Washing Rice

Quick note: I have  no clue if this post applies to brown rice. Life’s too short to waste time on things that don’t lead to pleasure, which for me has included brown rice.

Why should you wash your rice? The reasons revolve around what washing your rice does: it removes the powdered starches that are a natural by product of the harvesting and packaging of commercially grown rice.

I’m not a nutritionalist-type person, so I can’t speak to the nutrition effects of removing the starch. The culinary effect is that your rice doesn’t stick to itself so much.

Some of the ways you can wash your rice are: fine mesh strainers & washing in the pan.

With the fine mesh strainer, place your rice in the strainer and run under cool water until the water runs clear. Turn the strainer over, over the pot you’ll be cooking your rice in, and using some of the water you’ll cook with, rinse the grains that stick to the strainer into the pot. If you are going to bring your water to a boil before adding your rice, reserve about 1/2 cup of water for this and let the water boil for a minute or so before adding the rice.

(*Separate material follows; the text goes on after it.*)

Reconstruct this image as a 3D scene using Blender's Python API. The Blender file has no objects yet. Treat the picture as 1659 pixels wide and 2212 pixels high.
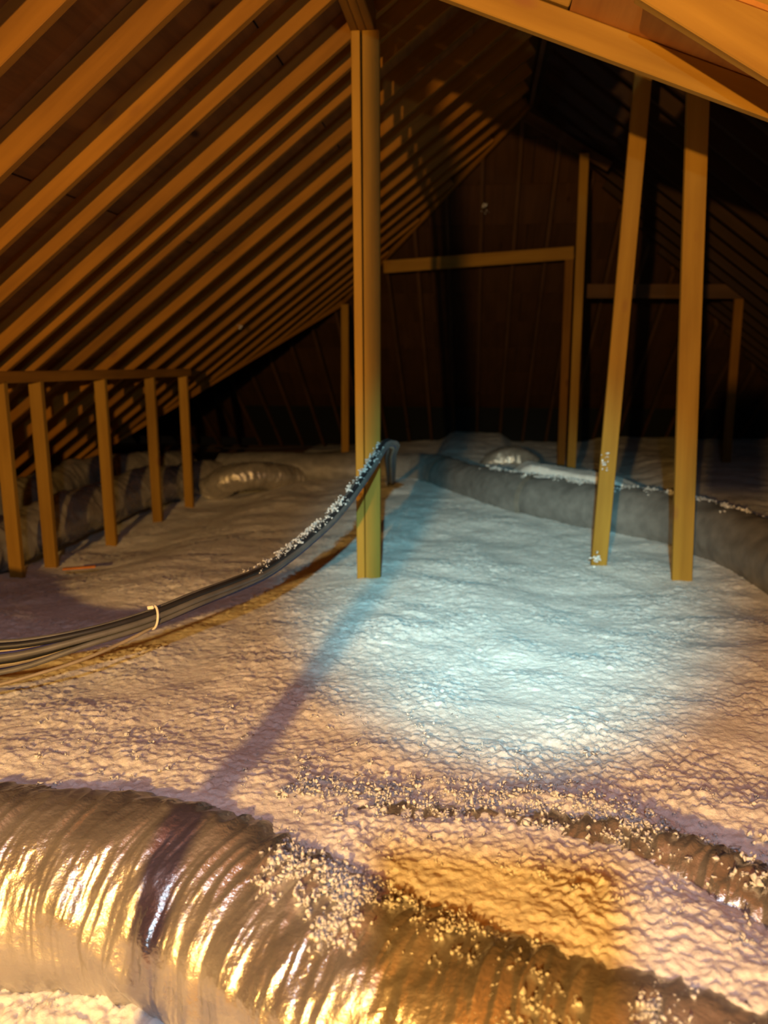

Washing in the pan is not going to remove as much starch, and means that you will not be waiting to add your rice until the water boils. Making sure your hands are clean, place your rice in the pan, add cold water to a little over 1/2″ above your rice, and use your hands to swish and swirl the grains around. The first wash is going to very milky white. Use your hands to catch the rice and pour out the water. Repeat until you’re happy with the result. Draining the water off this way means that the rice will still be fairly wet when you add in water, so expect that for each cup of rice you wash in the pan, you won’t be able to drain off between 1/16 and 1/8 cup of water.